TASK OBJECTIVE
The listing below should be copied in full, word for word.

DATA LINES

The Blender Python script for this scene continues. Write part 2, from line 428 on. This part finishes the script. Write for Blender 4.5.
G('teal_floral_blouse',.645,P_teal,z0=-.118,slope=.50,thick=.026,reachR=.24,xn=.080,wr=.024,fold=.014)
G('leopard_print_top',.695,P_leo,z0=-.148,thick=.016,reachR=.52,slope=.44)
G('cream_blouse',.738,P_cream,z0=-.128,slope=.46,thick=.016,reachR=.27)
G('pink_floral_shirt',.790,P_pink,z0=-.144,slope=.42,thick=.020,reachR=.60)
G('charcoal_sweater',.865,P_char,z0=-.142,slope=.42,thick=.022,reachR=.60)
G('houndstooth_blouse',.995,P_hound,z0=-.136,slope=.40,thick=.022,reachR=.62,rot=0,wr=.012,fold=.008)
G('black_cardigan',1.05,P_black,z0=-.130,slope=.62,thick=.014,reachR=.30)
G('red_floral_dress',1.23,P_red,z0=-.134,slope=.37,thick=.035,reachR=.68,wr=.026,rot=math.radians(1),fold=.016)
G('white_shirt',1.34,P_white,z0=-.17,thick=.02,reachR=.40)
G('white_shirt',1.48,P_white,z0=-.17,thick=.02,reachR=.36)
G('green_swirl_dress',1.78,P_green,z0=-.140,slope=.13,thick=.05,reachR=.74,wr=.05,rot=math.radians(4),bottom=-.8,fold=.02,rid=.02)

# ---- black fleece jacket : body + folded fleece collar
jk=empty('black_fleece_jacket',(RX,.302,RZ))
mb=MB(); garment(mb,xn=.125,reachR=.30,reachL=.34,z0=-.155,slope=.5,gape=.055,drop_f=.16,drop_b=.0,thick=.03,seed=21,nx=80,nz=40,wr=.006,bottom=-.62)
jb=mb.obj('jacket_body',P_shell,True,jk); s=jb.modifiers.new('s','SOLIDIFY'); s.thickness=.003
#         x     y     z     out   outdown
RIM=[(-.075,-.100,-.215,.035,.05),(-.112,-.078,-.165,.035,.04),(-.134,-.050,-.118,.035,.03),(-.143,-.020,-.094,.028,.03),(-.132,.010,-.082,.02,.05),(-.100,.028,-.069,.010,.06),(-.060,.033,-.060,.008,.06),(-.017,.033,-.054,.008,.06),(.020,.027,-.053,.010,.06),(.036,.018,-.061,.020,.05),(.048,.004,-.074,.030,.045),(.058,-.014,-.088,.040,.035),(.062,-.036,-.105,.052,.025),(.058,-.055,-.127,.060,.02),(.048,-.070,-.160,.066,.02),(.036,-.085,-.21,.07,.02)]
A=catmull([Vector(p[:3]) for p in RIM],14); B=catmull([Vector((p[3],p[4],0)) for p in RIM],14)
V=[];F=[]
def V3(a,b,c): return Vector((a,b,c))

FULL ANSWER
The Blender Python script for this scene continues. Write part 2, from line 428 on. This part finishes the script. Write for Blender 4.5.
G('teal_floral_blouse',.645,P_teal,z0=-.118,slope=.50,thick=.026,reachR=.24,xn=.080,wr=.024,fold=.014)
G('leopard_print_top',.695,P_leo,z0=-.148,thick=.016,reachR=.52,slope=.44)
G('cream_blouse',.738,P_cream,z0=-.128,slope=.46,thick=.016,reachR=.27)
G('pink_floral_shirt',.790,P_pink,z0=-.144,slope=.42,thick=.020,reachR=.60)
G('charcoal_sweater',.865,P_char,z0=-.142,slope=.42,thick=.022,reachR=.60)
G('houndstooth_blouse',.995,P_hound,z0=-.136,slope=.40,thick=.022,reachR=.62,rot=0,wr=.012,fold=.008)
G('black_cardigan',1.05,P_black,z0=-.130,slope=.62,thick=.014,reachR=.30)
G('red_floral_dress',1.23,P_red,z0=-.134,slope=.37,thick=.035,reachR=.68,wr=.026,rot=math.radians(1),fold=.016)
G('white_shirt',1.34,P_white,z0=-.17,thick=.02,reachR=.40)
G('white_shirt',1.48,P_white,z0=-.17,thick=.02,reachR=.36)
G('green_swirl_dress',1.78,P_green,z0=-.140,slope=.13,thick=.05,reachR=.74,wr=.05,rot=math.radians(4),bottom=-.8,fold=.02,rid=.02)

# ---- black fleece jacket : body + folded fleece collar
jk=empty('black_fleece_jacket',(RX,.302,RZ))
mb=MB(); garment(mb,xn=.125,reachR=.30,reachL=.34,z0=-.155,slope=.5,gape=.055,drop_f=.16,drop_b=.0,thick=.03,seed=21,nx=80,nz=40,wr=.006,bottom=-.62)
jb=mb.obj('jacket_body',P_shell,True,jk); s=jb.modifiers.new('s','SOLIDIFY'); s.thickness=.003
#         x     y     z     out   outdown
RIM=[(-.075,-.100,-.215,.035,.05),(-.112,-.078,-.165,.035,.04),(-.134,-.050,-.118,.035,.03),(-.143,-.020,-.094,.028,.03),(-.132,.010,-.082,.02,.05),(-.100,.028,-.069,.010,.06),(-.060,.033,-.060,.008,.06),(-.017,.033,-.054,.008,.06),(.020,.027,-.053,.010,.06),(.036,.018,-.061,.020,.05),(.048,.004,-.074,.030,.045),(.058,-.014,-.088,.040,.035),(.062,-.036,-.105,.052,.025),(.058,-.055,-.127,.060,.02),(.048,-.070,-.160,.066,.02),(.036,-.085,-.21,.07,.02)]
A=catmull([Vector(p[:3]) for p in RIM],14); B=catmull([Vector((p[3],p[4],0)) for p in RIM],14)
V=[];F=[]
def V3(a,b,c): return Vector((a,b,c))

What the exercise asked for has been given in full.